NAME
Class::Mock::Generic::InterfaceTester
DESCRIPTION
A mock object for testing that you call other code correctly
SYNOPSIS
In the code under test:
package My::Module;
use Class::Mockable
_storage_class => 'MyApp::Storage';
and in the tests:
My::Module->_storage_class(
Class::Mock::Generic::InterfaceTester->new([
{
method => 'fetch',
input => [customer_id => 94],
output => ...
},
{
method => 'update',
input => [status => 'fired', reason => 'non-payment'],
output => 1,
},
...
]);
);
or, more simply:
my $interface_tester = Class::Mock::Generic::InterfaceTester->new;
My::Module->_storage_class($interface_tester);
# Expect this method to be called by this test.
$interface_tester->add_fixtures(
fetch => {
input => [customer_id => 94],
output => ...
},
);
ok(My::Module->something_that_fetches_from_storage(customer_id => 94));
# Expect these two methods to be called by this next test.
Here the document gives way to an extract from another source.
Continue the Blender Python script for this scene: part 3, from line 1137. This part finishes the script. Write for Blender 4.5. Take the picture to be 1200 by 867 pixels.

$interface_tester->add_fixtures(
update => {
input => [status => 'fired', reason => 'non-payment'],
output => 1,
},
uuid => {
output => 'DEADBEEF-1234-5678-9ABC-1234567890AB',
}
);
ok(My::Module->something_that_updates_storage_for_non_payment);
You can also create mocks by loading them from a file:
my $interface_tester = Class::Mock::Generic::InterfaceTester->new(
\"filename.dd"
);
or:
my $interface_tester = Class::Mock::Generic::InterfaceTester->new;
$interface_tester->add_fixtures(
\"filename.dd"
);
Yes, that's a reference to a scalar. The scalar is assumed to be a filename which will be read, and whose contents should be valid arguments to create fixtures.
METHODS
new
This is the main method. It creates a very simple object. Pass to it a list or arrayref of fixtures (see add_fixtures for syntax). Any subsequent method calls on that object are handled by AUTOLOAD. Note that because the constructor is Highly Magical you can even provide fixtures for a method called 'new()'. The only ones you can't provide fixtures for are 'AUTOLOAD()' and 'DESTROY()', and possibly add_fixtures.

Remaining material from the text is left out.